Republicans in the U.S. Senate have made themselves quite clear. With the death of Justice Antonin Scalia, they want the next president to fill the Supreme Court vacancy. Conservative legal victories like some rulings on gun rights could hang in the balance.
Here’s what the amendment says: “A well-regulated Militia, being necessary to the security of a free State, the right of the people to keep and bear Arms, shall not be infringed.”
Commentator Austin Sarat, who teaches law at Amherst College and writes for Politico, says the way he sees it, the language in the second amendment doesn’t mean individuals have a constitutionally protected right to the private possession of firearms, and he says, in the past, the Supreme Court has seen likewise.
Indeed, four times between 1876 and 2008, the Supreme Court has supported my view by declining to rule that the Second Amendment protects individual gun ownership. In one of those cases, the court held that that amendment protects the right to keep and bear arms only for certain military purposes. It does not curtail the legislature’s power to regulate the nonmilitary use and ownership of weapons.
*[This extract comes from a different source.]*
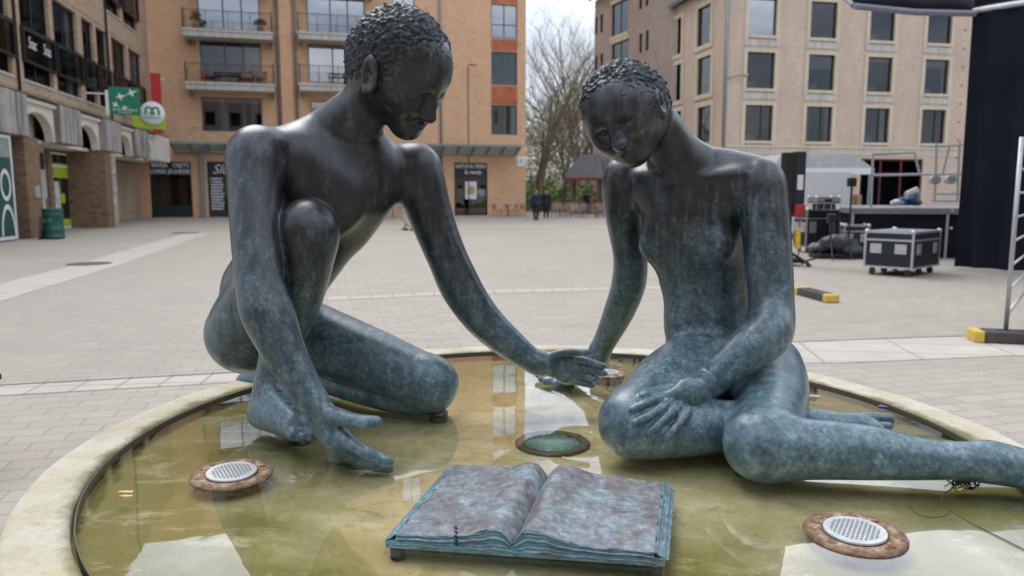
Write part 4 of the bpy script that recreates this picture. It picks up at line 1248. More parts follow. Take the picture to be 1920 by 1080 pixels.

Then, in 2008, in one of this country’s most controversial supreme court decisions, Heller v the District of Columbia, the court abruptly changed course. It decided 5 to 4 that the amendment does protect an individual’s right to possess a firearm unconnected with any service in an organized and sanctioned militia. At the time the Heller decision was subject to a torrent of criticism. It was attacked as bad law and as bad policy. Moreover, 15 distinguished professors of early American history argued that “the authors of the second amendment would be flabbergasted” to learn that in endorsing the principle of a well-regulated militia, they were also allowing unfettered possession of firearms.
Yet today, not even ten years later, one hears little about Heller in the public debate about guns, even during this run-up to the presidential election. Our political leaders are silent because challenging the idea that private individuals have a right to own as many guns as they wish seems to them to be political suicide.
Americans should demand that Heller be reversed. Something more than regulating types of firearms or providing for background checks is needed to stop the flood of individual gun ownership and the epidemic of gun violence.
It is time to remind our leaders that the Second Amendment pertains only to what is necessary to protect “a free state”, not an individual in that state, and that our constitution allows the government to forbid individual gun ownership altogether. Or to require a damn good reason why someone needs one.
Only by radically reducing the number of firearms will we be able to go to the movies, to school or church without the threat of serious injury or death at the hands of a gunman clothed in a warped interpretation of his Second Amendment rights.